__Aim of the exercise__:
Print only the lines from the top of the data through the line with "renderer.shadowMap.enabled = true;", both included, skipping every picture.

-- Start of Collected data --

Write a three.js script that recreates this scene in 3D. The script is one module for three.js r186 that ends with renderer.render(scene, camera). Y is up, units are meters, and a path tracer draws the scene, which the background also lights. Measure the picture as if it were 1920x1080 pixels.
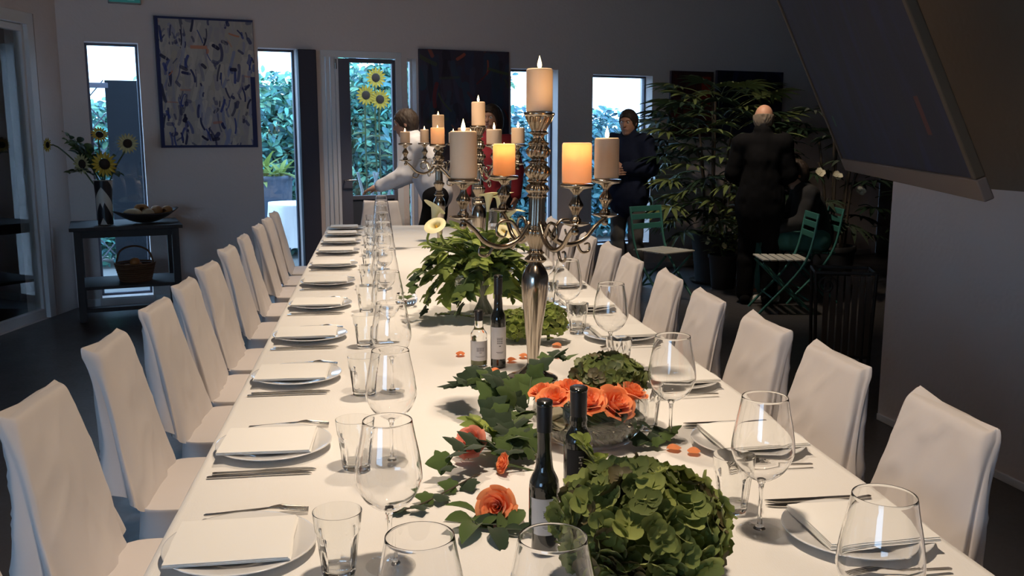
import * as THREE from 'three';
import { RoundedBoxGeometry } from 'three/addons/geometries/RoundedBoxGeometry.js';

// ---------------------------------------------------------------- camera, sky, exposure
const scene = new THREE.Scene();
const camera = new THREE.PerspectiveCamera(34.3, 1920 / 1080, 0.05, 120);
camera.position.set(0, 1.49, 0);
camera.rotation.order = 'YXZ';
camera.rotation.set(-9.409 * Math.PI / 180, -8.117 * Math.PI / 180, 0);
scene.background = new THREE.Color().setRGB(2.9, 4.7, 7.2);      // overcast evening sky, cool against the warm lamps
const EXPOSURE = 1.14;
const SPOT = { colour: new THREE.Color().setRGB(1, 0.80, 0.60), power: 12.6, angle: 0.72 };
const FLAME_LIGHT = 0.035;
const renderer = new THREE.WebGLRenderer({ antialias: true });
renderer.toneMapping = THREE.LinearToneMapping;
renderer.toneMappingExposure = EXPOSURE;
renderer.shadowMap.enabled = true;

// ---------------------------------------------------------------- helpers
const V = (x, y, z) => new THREE.Vector3(x, y, z);
const PI = Math.PI;
function RNG(a) { return () => { a |= 0; a = a + 0x6D2B79F5 | 0; let t = Math.imul(a ^ a >>> 15, 1 | a); t = t + Math.imul(t ^ t >>> 7, 61 | t) ^ t; return ((t ^ t >>> 14) >>> 0) / 4294967296; }; }
const h3 = (x, y, z) => { let n = Math.imul(x, 374761393) ^ Math.imul(y, 668265263) ^ Math.imul(z, 2147483647 - 99991); n = Math.imul(n ^ n >>> 13, 1274126177); return ((n ^ n >>> 16) >>> 0) / 4294967296 * 2 - 1; };
function noise(x, y = 0, z = 0) {
  const X = Math.floor(x), Y = Math.floor(y), Z = Math.floor(z), s = (t) => t * t * (3 - 2 * t), u = s(x - X), v = s(y - Y), w = s(z - Z), L = (a, b, t) => a + (b - a) * t;
  return L(L(L(h3(X, Y, Z), h3(X + 1, Y, Z), u), L(h3(X, Y + 1, Z), h3(X + 1, Y + 1, Z), u), v), L(L(h3(X, Y, Z + 1), h3(X + 1, Y, Z + 1), u), L(h3(X, Y + 1, Z + 1), h3(X + 1, Y + 1, Z + 1), u), v), w);
}
const used = new Map();
function numbered(name) { const n = used.get(name) ?? 0; used.set(name, n + 1); return n ? `${name}_${String(n).padStart(3, '0')}` : name; }
function tag(o, label, category, group, kind) { if (label) o.userData.label = label; if (category) o.userData.category = category; if (group) o.userData.group = group; if (kind) o.userData.kind = kind; return o; }
function thing(name, label, category, pos = [0, 0, 0], turn = 0, group) {
  const o = new THREE.Group(); o.name = numbered(name); scene.add(o); o.position.set(...pos); o.rotation.y = turn; return tag(o, label, category, group);
}
function part(name, geo, mat, parent = scene) {
  const m = new THREE.Mesh(geo, mat); m.name = parent === scene ? numbered(name) : name; m.castShadow = m.receiveShadow = true; parent.add(m); return m;
}
function struct(name, geo, mat) { const m = part(name, geo, mat); m.userData.kind = 'structure'; return m; }
function copy(root, pos, turn, label, group) {
  const r = root.clone(); r.name = numbered(root.name.replace(/_\d{3}$/, '')); r.userData = { ...root.userData }; scene.add(r);
  r.position.set(...pos); r.rotation.y = turn; if (label) r.userData.label = label; if (group) r.userData.group = group; return r;
}
function merge(list) {
  let n = 0, k = 0; for (const g of list) { n += g.attributes.position.count; k += g.index ? g.index.count : g.attributes.position.count; }
  const p = new Float32Array(n * 3), q = new Float32Array(n * 3), t = new Float32Array(n * 2), ix = new Uint32Array(k); let o = 0, j = 0;
  for (const g of list) {
    if (!g.attributes.normal) g.computeVertexNormals();
    p.set(g.attributes.position.array.subarray(0, g.attributes.position.count * 3), o * 3); q.set(g.attributes.normal.array.subarray(0, g.attributes.position.count * 3), o * 3); if (g.attributes.uv) t.set(g.attributes.uv.array.subarray(0, g.attributes.position.count * 2), o * 2);
    const c = g.index ? g.index.count : g.attributes.position.count; for (let i = 0; i < c; i++) ix[j++] = o + (g.index ? g.index.getX(i) : i);
    o += g.attributes.position.count;
  }
  const r = new THREE.BufferGeometry(); r.setAttribute('position', new THREE.BufferAttribute(p, 3)); r.setAttribute('normal', new THREE.BufferAttribute(q, 3)); r.setAttribute('uv', new THREE.BufferAttribute(t, 2)); r.setIndex(new THREE.BufferAttribute(ix, 1)); return r;
}
const put = (g, x = 0, y = 0, z = 0, rx = 0, ry = 0, rz = 0, s = 1) => { const m = new THREE.Matrix4().compose(V(x, y, z), new THREE.Quaternion().setFromEuler(new THREE.Euler(rx, ry, rz, 'YXZ')), Array.isArray(s) ? V(...s) : V(s, s, s)); return g.applyMatrix4(m); };
const box = (w, h, d, x = 0, y = 0, z = 0, r = 0.004) => new RoundedBoxGeometry(w, h, d, 2, Math.min(r, w / 2.1, h / 2.1, d / 2.1)).translate(x, y, z);
const lathe = (pts, seg = 32) => new THREE.LatheGeometry(pts.map(([r, y]) => new THREE.Vector2(Math.max(r, 1e-4), y)), seg);
function smoothProfile(pts, n = 40) { const c = new THREE.SplineCurve(pts.map(([r, y]) => new THREE.Vector2(r, y))); return c.getPoints(n).map((p) => [Math.max(p.x, 0), p.y]); }
const cyl = (r1, r2, h, x = 0, y = 0, z = 0, seg = 20) => new THREE.CylinderGeometry(r2, r1, h, seg).translate(x, y + h / 2, z);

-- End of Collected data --

__Solution__:
Write a three.js script that recreates this scene in 3D. The script is one module for three.js r186 that ends with renderer.render(scene, camera). Y is up, units are meters, and a path tracer draws the scene, which the background also lights. Measure the picture as if it were 1920x1080 pixels.
import * as THREE from 'three';
import { RoundedBoxGeometry } from 'three/addons/geometries/RoundedBoxGeometry.js';

// ---------------------------------------------------------------- camera, sky, exposure
const scene = new THREE.Scene();
const camera = new THREE.PerspectiveCamera(34.3, 1920 / 1080, 0.05, 120);
camera.position.set(0, 1.49, 0);
camera.rotation.order = 'YXZ';
camera.rotation.set(-9.409 * Math.PI / 180, -8.117 * Math.PI / 180, 0);
scene.background = new THREE.Color().setRGB(2.9, 4.7, 7.2);      // overcast evening sky, cool against the warm lamps
const EXPOSURE = 1.14;
const SPOT = { colour: new THREE.Color().setRGB(1, 0.80, 0.60), power: 12.6, angle: 0.72 };
const FLAME_LIGHT = 0.035;
const renderer = new THREE.WebGLRenderer({ antialias: true });
renderer.toneMapping = THREE.LinearToneMapping;
renderer.toneMappingExposure = EXPOSURE;
renderer.shadowMap.enabled = true;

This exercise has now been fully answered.